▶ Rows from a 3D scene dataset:

::::::::::

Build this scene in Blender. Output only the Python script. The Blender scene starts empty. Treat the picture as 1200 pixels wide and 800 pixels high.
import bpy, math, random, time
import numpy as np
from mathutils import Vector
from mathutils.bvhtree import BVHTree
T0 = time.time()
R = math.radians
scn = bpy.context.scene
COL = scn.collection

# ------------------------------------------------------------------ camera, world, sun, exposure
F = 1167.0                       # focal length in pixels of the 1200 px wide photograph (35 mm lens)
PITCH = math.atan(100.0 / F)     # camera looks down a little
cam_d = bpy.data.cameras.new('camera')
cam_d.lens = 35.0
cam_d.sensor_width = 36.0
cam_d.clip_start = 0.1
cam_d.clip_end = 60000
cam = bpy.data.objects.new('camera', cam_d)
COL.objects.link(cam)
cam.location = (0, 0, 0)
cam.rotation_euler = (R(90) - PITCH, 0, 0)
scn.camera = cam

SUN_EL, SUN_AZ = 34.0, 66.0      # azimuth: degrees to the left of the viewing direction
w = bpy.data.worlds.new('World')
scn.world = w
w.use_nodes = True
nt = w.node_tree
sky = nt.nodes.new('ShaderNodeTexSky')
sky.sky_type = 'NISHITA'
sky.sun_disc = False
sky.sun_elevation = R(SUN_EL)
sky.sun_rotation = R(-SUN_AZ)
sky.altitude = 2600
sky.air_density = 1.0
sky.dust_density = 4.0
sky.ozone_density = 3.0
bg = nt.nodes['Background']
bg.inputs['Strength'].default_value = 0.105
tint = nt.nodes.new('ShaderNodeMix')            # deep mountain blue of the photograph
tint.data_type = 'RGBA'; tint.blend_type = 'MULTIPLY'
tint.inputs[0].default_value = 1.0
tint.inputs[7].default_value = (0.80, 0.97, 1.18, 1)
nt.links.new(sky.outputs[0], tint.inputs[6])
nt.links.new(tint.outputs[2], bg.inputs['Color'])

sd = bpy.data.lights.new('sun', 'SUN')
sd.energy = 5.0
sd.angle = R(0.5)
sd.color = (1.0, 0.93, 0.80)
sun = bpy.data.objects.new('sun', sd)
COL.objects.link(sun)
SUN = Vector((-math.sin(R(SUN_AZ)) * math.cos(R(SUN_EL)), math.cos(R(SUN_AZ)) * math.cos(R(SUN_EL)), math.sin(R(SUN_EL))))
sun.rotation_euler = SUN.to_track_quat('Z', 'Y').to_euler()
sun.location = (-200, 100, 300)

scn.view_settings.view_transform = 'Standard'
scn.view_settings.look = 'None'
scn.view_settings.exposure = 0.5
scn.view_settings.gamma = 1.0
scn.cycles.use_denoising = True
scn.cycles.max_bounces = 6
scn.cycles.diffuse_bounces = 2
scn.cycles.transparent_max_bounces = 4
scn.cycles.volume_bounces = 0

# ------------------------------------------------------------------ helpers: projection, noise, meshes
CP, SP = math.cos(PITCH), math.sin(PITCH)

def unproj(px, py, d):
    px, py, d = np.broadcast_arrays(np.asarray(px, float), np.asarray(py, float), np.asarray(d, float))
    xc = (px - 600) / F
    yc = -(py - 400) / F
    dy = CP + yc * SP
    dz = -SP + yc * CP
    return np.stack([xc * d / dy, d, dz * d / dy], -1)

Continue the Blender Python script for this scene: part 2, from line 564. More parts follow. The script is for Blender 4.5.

::::::::::

▶ Stated goal: Your task is to print all of the records exactly.

▶ Task output:
Build this scene in Blender. Output only the Python script. The Blender scene starts empty. Treat the picture as 1200 pixels wide and 800 pixels high.
import bpy, math, random, time
import numpy as np
from mathutils import Vector
from mathutils.bvhtree import BVHTree
T0 = time.time()
R = math.radians
scn = bpy.context.scene
COL = scn.collection

# ------------------------------------------------------------------ camera, world, sun, exposure
F = 1167.0                       # focal length in pixels of the 1200 px wide photograph (35 mm lens)
PITCH = math.atan(100.0 / F)     # camera looks down a little
cam_d = bpy.data.cameras.new('camera')
cam_d.lens = 35.0
cam_d.sensor_width = 36.0
cam_d.clip_start = 0.1
cam_d.clip_end = 60000
cam = bpy.data.objects.new('camera', cam_d)
COL.objects.link(cam)
cam.location = (0, 0, 0)
cam.rotation_euler = (R(90) - PITCH, 0, 0)
scn.camera = cam

SUN_EL, SUN_AZ = 34.0, 66.0      # azimuth: degrees to the left of the viewing direction
w = bpy.data.worlds.new('World')
scn.world = w
w.use_nodes = True
nt = w.node_tree
sky = nt.nodes.new('ShaderNodeTexSky')
sky.sky_type = 'NISHITA'
sky.sun_disc = False
sky.sun_elevation = R(SUN_EL)
sky.sun_rotation = R(-SUN_AZ)
sky.altitude = 2600
sky.air_density = 1.0
sky.dust_density = 4.0
sky.ozone_density = 3.0
bg = nt.nodes['Background']
bg.inputs['Strength'].default_value = 0.105
tint = nt.nodes.new('ShaderNodeMix')            # deep mountain blue of the photograph
tint.data_type = 'RGBA'; tint.blend_type = 'MULTIPLY'
tint.inputs[0].default_value = 1.0
tint.inputs[7].default_value = (0.80, 0.97, 1.18, 1)
nt.links.new(sky.outputs[0], tint.inputs[6])
nt.links.new(tint.outputs[2], bg.inputs['Color'])

sd = bpy.data.lights.new('sun', 'SUN')
sd.energy = 5.0
sd.angle = R(0.5)
sd.color = (1.0, 0.93, 0.80)
sun = bpy.data.objects.new('sun', sd)
COL.objects.link(sun)
SUN = Vector((-math.sin(R(SUN_AZ)) * math.cos(R(SUN_EL)), math.cos(R(SUN_AZ)) * math.cos(R(SUN_EL)), math.sin(R(SUN_EL))))
sun.rotation_euler = SUN.to_track_quat('Z', 'Y').to_euler()
sun.location = (-200, 100, 300)

scn.view_settings.view_transform = 'Standard'
scn.view_settings.look = 'None'
scn.view_settings.exposure = 0.5
scn.view_settings.gamma = 1.0
scn.cycles.use_denoising = True
scn.cycles.max_bounces = 6
scn.cycles.diffuse_bounces = 2
scn.cycles.transparent_max_bounces = 4
scn.cycles.volume_bounces = 0

# ------------------------------------------------------------------ helpers: projection, noise, meshes
CP, SP = math.cos(PITCH), math.sin(PITCH)

def unproj(px, py, d):
    px, py, d = np.broadcast_arrays(np.asarray(px, float), np.asarray(py, float), np.asarray(d, float))
    xc = (px - 600) / F
    yc = -(py - 400) / F
    dy = CP + yc * SP
    dz = -SP + yc * CP
    return np.stack([xc * d / dy, d, dz * d / dy], -1)

Continue the Blender Python script for this scene: part 2, from line 564. More parts follow. The script is for Blender 4.5.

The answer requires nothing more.